The Eagles are starting to interview candidates for their offensive coordinator opening.

On Friday, they are interviewing Falcons offensive coordinator Zac Robinson for that vacancy, ESPN’s Adam Schefter reported.

This is the first known interview for the job that became open when the Eagles elected to move on from Kevin Patullo after just one season. The next offensive coordinator hired by the Eagles will be the fifth in six years under head coach Nick Sirianni.

Robinson, 39, has been the Falcons’ offensive coordinator and play caller the last two seasons under Raheem Morris, who was fired earlier this month. That firing made Robinson available to search for other coordinator jobs. He has already interviewed for the OC openings in both Tampa Bay and Detroit.

“You’re looking to continue to evolve as an offense, and I’m looking to bring in the guy that’s going to best help us do that,” Sirianni said on Thursday. “I think that there are many different ways to be successful on offense and everybody has different styles, everybody has different players, and there’s many different ways to be successful.”

In his two seasons as the Falcons’ offensive coordinator and play-caller, Robinson’s offense finished 14th in yards and 24th in points in 2025 and was 6th in yards and 13th in points in 2024.

Before taking the job in Atlanta, Robinson worked under Sean McVay with the Rams, so his time in Atlanta was his first shot at calling plays. Robinson initially joined the Rams as assistant quarterbacks coach in 2019 but eventually became passing game coordinator/quarterbacks coach for the 2022 and 2023 seasons.

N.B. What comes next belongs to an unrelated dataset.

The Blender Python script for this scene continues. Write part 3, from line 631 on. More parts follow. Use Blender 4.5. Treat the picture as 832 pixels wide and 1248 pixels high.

Robinson was a quarterback at Oklahoma State and was drafted in the 7th round by the New England Patriots in the 2010 draft. He bounced around with a few different teams but never played in a regular season game.

Robinson is one of the coaching candidates who could potentially move on to a head coaching job if he were to do a good job with the Eagles in 2026. But on Thursday, GM Howie Roseman explained that’s not the Eagles’ biggest concern.

“It’s a great compliment when guys get head coaching jobs from here because it means we’re having tremendous success,” Roseman said. “As much as you’d like to have continuity and would like to have guys here for a long period of time, we want to win. We have an urgency to win right now. If that comes with the ramifications that we lose good people because they’ve earned head coaching jobs, we’ll live with that.”